Partial derivatives are fundamental in the study of multivariable calculus, as they measure how a function changes as one of its variables changes, holding all other variables constant. They play a significant role especially when dealing with functions of multiple variables, such as in the optimization problem where we need to understand the behavior of the function with respect to each variable independently.
To find the maximum value of our function \( f(x, y) = xy \), when applying the Lagrange multiplier method, we calculate the partial derivatives of the Lagrange function \( L(x, y, \lambda) = xy - \lambda(x + y - 1) \). These derivatives represent the rate of change of \( L \) with respect to \( x \), \( y \), and \( \lambda \) – where \( \lambda \) is introduced as a new variable, the Lagrange multiplier. Setting these partial derivatives equal to zero gives us a system of equations whose solutions are critical for finding the maximum value of our original function subject to the constraint.

Critical Points

In the context of calculus, critical points are where the derivative (or gradient) of a function is zero or undefined. These points are essential because they are potential locations where a function may attain maximum or minimum values.
By using the results from taking the partial derivatives in the Lagrange multiplier method and setting them to zero, we are essentially finding the critical points of the extended function that includes the constraint.
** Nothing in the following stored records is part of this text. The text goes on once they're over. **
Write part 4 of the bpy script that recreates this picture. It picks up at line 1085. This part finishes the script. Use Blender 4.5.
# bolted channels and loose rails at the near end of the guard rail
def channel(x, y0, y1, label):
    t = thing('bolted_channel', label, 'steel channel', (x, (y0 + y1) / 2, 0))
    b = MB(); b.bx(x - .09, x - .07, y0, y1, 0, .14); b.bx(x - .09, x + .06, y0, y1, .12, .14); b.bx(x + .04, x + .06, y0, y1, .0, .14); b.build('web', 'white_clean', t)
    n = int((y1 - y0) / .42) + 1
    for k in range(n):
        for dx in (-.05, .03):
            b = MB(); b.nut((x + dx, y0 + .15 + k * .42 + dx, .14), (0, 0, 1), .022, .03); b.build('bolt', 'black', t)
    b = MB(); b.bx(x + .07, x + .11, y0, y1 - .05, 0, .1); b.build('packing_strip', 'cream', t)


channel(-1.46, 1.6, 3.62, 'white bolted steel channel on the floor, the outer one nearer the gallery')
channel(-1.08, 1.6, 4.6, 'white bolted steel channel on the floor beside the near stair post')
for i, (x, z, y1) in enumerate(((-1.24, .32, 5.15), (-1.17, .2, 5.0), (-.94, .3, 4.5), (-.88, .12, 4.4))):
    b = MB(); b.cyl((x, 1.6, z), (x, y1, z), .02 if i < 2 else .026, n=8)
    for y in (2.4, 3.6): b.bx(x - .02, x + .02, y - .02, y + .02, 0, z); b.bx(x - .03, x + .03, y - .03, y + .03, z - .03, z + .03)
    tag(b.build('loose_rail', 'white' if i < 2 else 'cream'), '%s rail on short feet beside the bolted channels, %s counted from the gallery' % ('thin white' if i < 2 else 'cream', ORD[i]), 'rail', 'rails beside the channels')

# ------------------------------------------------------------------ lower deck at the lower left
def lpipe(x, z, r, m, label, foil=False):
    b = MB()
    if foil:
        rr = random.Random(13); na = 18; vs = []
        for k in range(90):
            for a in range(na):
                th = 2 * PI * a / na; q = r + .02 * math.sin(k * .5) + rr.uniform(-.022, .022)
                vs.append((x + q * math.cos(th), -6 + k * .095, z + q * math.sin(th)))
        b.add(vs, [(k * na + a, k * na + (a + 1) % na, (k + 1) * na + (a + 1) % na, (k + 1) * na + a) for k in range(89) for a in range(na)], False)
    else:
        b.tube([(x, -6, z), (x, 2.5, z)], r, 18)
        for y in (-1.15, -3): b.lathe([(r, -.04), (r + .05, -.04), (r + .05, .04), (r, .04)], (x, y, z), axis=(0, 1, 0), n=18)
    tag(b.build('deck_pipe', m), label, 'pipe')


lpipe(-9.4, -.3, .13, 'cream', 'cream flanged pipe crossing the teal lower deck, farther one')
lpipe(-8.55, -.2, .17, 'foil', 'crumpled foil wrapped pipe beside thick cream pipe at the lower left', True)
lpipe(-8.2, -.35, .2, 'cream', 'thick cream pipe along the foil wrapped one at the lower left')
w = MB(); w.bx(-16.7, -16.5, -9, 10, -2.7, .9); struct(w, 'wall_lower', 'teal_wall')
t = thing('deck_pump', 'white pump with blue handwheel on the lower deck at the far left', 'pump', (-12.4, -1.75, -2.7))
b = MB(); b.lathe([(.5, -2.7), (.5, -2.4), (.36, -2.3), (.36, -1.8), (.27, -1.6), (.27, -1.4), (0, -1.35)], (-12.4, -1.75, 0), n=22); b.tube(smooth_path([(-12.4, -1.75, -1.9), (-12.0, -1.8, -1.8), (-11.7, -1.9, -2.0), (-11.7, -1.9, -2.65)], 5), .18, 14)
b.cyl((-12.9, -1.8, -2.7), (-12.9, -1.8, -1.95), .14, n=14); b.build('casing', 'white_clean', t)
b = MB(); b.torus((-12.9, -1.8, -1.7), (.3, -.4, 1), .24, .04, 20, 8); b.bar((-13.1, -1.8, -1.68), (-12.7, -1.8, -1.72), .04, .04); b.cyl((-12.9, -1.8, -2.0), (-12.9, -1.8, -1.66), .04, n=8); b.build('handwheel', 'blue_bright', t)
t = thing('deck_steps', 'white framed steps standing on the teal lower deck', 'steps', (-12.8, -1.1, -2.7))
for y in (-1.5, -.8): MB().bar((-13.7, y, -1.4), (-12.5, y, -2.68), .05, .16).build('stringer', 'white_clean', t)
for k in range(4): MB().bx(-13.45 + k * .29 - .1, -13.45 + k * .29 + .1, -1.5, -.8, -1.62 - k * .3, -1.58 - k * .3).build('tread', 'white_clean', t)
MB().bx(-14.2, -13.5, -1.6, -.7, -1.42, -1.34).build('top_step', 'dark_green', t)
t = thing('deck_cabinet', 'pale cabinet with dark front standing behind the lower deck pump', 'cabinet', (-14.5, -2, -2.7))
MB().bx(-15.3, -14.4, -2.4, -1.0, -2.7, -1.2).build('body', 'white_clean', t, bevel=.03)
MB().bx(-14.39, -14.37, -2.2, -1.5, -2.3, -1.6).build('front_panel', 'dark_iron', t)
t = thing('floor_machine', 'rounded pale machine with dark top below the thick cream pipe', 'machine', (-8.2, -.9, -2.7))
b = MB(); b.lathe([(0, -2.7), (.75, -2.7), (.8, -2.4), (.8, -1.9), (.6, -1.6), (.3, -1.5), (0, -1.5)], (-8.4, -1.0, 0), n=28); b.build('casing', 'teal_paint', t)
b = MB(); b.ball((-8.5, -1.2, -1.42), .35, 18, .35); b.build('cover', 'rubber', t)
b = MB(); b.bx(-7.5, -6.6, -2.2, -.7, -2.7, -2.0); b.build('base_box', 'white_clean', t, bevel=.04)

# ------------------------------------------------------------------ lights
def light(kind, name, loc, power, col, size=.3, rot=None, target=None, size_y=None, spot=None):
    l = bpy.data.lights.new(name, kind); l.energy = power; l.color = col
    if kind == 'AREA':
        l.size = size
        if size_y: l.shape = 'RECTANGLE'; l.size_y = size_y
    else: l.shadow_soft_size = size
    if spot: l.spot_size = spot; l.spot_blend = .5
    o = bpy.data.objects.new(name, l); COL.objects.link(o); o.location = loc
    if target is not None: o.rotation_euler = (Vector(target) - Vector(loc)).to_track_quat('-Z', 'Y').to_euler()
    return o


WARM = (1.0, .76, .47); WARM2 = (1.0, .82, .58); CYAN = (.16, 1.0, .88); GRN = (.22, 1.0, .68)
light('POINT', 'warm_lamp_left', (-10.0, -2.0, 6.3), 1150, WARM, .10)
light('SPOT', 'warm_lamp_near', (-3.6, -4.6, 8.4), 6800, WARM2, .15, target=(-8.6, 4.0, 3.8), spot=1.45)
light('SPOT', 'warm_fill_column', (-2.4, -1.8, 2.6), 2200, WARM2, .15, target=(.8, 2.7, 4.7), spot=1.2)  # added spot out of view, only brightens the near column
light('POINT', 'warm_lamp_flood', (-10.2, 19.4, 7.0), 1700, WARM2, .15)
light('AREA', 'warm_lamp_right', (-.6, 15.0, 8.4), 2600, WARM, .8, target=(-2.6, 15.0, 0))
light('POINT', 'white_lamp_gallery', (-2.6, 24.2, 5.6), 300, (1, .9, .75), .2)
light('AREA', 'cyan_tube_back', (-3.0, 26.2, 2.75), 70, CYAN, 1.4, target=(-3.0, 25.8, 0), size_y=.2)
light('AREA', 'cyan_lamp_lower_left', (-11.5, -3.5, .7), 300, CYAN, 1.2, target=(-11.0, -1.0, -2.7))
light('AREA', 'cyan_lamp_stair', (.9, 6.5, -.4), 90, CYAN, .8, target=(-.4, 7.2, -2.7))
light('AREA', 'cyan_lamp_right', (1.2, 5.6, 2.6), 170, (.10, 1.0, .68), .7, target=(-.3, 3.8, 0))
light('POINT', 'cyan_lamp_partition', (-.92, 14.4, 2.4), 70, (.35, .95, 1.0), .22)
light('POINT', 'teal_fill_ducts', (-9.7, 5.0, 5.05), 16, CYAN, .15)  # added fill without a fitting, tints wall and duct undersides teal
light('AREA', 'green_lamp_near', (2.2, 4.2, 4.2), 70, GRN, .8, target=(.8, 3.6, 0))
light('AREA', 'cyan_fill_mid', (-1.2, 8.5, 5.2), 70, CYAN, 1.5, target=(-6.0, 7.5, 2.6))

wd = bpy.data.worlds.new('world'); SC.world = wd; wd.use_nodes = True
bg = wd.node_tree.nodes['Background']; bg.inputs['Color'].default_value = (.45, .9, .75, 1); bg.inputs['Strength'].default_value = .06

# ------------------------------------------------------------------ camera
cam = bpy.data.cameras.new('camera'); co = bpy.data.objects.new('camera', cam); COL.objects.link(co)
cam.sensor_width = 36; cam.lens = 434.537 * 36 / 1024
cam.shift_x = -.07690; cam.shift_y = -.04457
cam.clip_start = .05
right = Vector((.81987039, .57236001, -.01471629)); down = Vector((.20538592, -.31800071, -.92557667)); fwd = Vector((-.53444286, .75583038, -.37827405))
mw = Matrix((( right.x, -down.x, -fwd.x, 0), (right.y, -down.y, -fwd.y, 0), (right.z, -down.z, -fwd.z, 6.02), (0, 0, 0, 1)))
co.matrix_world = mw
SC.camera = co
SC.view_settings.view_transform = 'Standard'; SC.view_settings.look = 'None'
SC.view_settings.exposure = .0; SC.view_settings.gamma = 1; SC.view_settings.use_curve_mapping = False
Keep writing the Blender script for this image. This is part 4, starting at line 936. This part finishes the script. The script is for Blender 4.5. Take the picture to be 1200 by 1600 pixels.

In our exercise, after finding that both \( x \) and \( y \) equal \( \lambda \), we determine that \( x = y = \frac{1}{2} \) by solving the equations derived from the partial derivatives. By finding these critical points, we are able to locate the specific values for \( x \) and \( y \) that will maximize the function \( f(x, y) = xy \) under the given constraint. The process reveals not only the coordinates of the maximum point but also reaffirms the powerful utility of critical points in solving optimization problems.